Instant Racing Article 9-2010b

September 2010

Gambling expansion milestones

What do they have in common?  There is a sleaze factor associated with each.

Below is a simple listing of some of the calculated (and misguided) strategies that have been attempted to expand gambling in the Commonwealth in the last three years.  Each one illustrates the kind of manipulative control the gambling industry will have and will use to further shape the Commonwealth’s government if their plans are ever implemented:

201009b AElection Fall 2007 and General Assembly Session 2008:     In 2007, Beshear campaigned on a platform of “Letting the people decide.” He even chided his opponent, Gov. Ernie Fletcher, during a debate, strongly challenging him with, “Don’t you trust the people of Kentucky?” Beshear was advocating a state constitutional amendment which, after passing both Chambers of the legislature with a 3/5 majority, the people would have the final right of ratification or rejection.  The problem is that in early 2008 a constitutional amendment did not even pass the House, the chamber that is controlled by the Governor’s own Party.

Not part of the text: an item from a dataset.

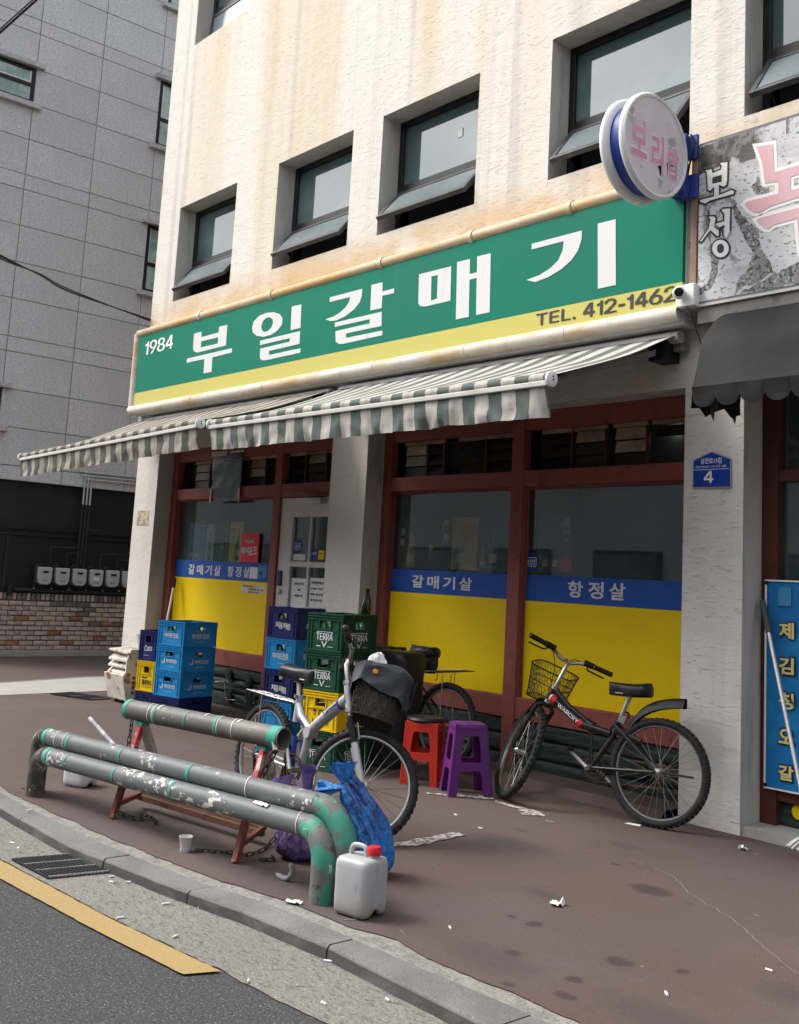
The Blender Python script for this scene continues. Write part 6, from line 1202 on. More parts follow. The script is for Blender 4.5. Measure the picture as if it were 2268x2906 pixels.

General Assembly Session 2009:     So, what did the Governor do? In the 2009 regular session of the General Assembly, he jettisoned his constitutional amendment plan and pushed to bypass the people by bringing more gambling into Kentucky with a simple gambling statute. Why? He claimed that there was “not time” to pass a constitutional amendment. But the real reason is that a simple statute only needs 51 percent of the legislature and no ratification (or rejection) by the people.

Special Session Summer 2009:     When his plan failed in the 2009 session, he called a Special Session of the General Assembly in the summer of 2009.  There he arranged to have Attorney General Jack Conway deliver his “you-don’t-need-a-constitutional-amendment-to-expand-gambling” opinion on the first day of the Special Session.  Still House Leadership could not find 51 “Yes” votes even though there were 65 Democrats in the House.

MORE Special Session Summer 2009:     Then the discussion shifted in the Special Session to “education” and legislators were “bribed” to vote for gambling expansion with the promise that schools in the districts of those who voted “Yes” would have opportunity to be renovated or rebuilt with gambling money proceeds.  This helped them find 52 votes in the House but the bill died in its Senate Committee that wanted no part of expanded gambling, and certainly not expansion without a constitutional amendment.  (NOTE: Unfortunately, it is legal to commit public money into a legislator’s district to help him “decide” how to vote for some unrelated legislation.)

Special Elections Fall 2010:     Then, after failing to pass the slots bill in the Special Session during the summer, Beshear began a new strategy – he decided to use the power of his office to offer great jobs to senators from the other Party (with whom he firmly disagreed), just so he could remove them and then attempt to elect a pro-gambling senator in their place through a Special Election that he would call.  This was a brazen misuse of the power of the Governor’s Office.  Since when does a Governor use all the power of his office FOR one industry? Unfortunately for him, this new strategy would work out badly. His first election had veteran representative, Robin Webb, barely defeating a neophyte to politics, Dr. Jack Ditty, in the 18th Senate District on August 25.  But then on Dec. 8, after spending almost $1.4 million, Jodie Haydon, the Governor’s candidate, lost by a 56 to 44 percent margin to the Republican anti-gambling expansion candidate.

General Assembly Session 2010:     After that disaster, Beshear asserted himself afresh in 2010 and offered his 2010-2012 fiscal budget on Jan. 19 to the General Assembly based on the revenue from gambling, hoping to coerce the legislators for gambling.  Both the Leader of the House (of the Governor’s own Party) and the Leader of the Senate (of the other Party) asked him not to do this.  The result was that the budget had to be substantially re-written and a Special Session had to be called after the 2010 session to get the job done . . . at excessive expense to Kentucky tax payers.

Court Case Summer 2010:     Now a court case has been initiated by the state’s eight horse racing tracks working in conjunction with the Governor’s Horse Racing Commission and Department of Revenue.  This consortium agreed together to ask the court to authorize their plan to expand gambling via a special electronic device (much like a video slot terminal) that has the patron betting on videos of past horse races.  In other words, the General Assembly – the legislative branch – has been unwilling to expand gambling.  It evidently is time for the judicial branch to authorize expanded gambling.